(Scenes as source code)
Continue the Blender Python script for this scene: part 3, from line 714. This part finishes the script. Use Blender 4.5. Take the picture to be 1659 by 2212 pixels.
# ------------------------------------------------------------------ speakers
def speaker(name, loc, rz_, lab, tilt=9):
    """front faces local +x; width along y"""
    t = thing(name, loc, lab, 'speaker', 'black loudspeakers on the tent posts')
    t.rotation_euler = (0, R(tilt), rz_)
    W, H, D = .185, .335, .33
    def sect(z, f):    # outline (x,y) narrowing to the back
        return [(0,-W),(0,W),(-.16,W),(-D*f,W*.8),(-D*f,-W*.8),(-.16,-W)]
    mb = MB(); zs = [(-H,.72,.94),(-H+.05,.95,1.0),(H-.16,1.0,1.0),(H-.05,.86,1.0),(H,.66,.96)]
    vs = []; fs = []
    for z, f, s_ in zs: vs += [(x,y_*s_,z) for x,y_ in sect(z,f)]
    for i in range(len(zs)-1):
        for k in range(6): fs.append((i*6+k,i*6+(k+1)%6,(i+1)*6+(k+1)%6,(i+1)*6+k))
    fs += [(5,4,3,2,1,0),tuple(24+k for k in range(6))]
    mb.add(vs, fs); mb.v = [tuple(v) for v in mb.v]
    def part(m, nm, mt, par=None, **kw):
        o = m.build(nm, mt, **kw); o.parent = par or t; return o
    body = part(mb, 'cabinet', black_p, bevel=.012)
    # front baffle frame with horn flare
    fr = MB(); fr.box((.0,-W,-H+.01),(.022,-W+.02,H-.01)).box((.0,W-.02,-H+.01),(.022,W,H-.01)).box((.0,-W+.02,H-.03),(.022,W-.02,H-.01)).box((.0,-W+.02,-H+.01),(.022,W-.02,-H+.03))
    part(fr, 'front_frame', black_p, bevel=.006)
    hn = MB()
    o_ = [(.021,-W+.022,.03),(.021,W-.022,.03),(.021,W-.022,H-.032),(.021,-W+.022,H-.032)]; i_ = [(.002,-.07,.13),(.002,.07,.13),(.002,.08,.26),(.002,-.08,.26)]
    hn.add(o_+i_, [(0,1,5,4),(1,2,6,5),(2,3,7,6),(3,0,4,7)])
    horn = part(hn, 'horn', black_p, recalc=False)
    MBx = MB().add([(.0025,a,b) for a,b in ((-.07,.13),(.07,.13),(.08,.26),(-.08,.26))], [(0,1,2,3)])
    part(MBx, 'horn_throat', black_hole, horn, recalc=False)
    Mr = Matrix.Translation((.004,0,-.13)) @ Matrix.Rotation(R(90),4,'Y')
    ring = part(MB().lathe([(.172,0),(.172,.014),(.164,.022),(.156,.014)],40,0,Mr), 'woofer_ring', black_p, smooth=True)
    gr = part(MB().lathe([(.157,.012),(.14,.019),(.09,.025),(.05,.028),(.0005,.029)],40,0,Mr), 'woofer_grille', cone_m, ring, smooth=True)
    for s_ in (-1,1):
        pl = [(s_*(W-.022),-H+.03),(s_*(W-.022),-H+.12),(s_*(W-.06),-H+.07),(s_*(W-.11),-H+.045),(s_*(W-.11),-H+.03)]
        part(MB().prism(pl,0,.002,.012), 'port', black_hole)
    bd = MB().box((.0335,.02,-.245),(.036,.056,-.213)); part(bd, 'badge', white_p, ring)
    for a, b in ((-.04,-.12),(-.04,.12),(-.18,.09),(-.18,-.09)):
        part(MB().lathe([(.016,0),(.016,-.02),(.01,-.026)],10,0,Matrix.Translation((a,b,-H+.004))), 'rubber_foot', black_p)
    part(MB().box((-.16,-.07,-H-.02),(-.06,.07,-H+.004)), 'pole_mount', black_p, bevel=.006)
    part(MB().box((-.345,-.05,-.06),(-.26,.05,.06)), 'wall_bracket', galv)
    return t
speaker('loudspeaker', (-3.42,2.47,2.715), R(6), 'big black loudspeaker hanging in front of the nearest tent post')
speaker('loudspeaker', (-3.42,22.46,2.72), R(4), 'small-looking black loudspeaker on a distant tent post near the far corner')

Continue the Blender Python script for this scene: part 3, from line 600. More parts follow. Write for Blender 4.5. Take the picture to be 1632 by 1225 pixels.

_TASK BRIEF_
In the lines above, find each one with "Continue" and list it.

_ANSWER FOR THE TASK_
Continue the Blender Python script for this scene: part 3, from line 714. This part finishes the script. Use Blender 4.5. Take the picture to be 1659 by 2212 pixels.
Continue the Blender Python script for this scene: part 3, from line 600. More parts follow. Write for Blender 4.5. Take the picture to be 1632 by 1225 pixels.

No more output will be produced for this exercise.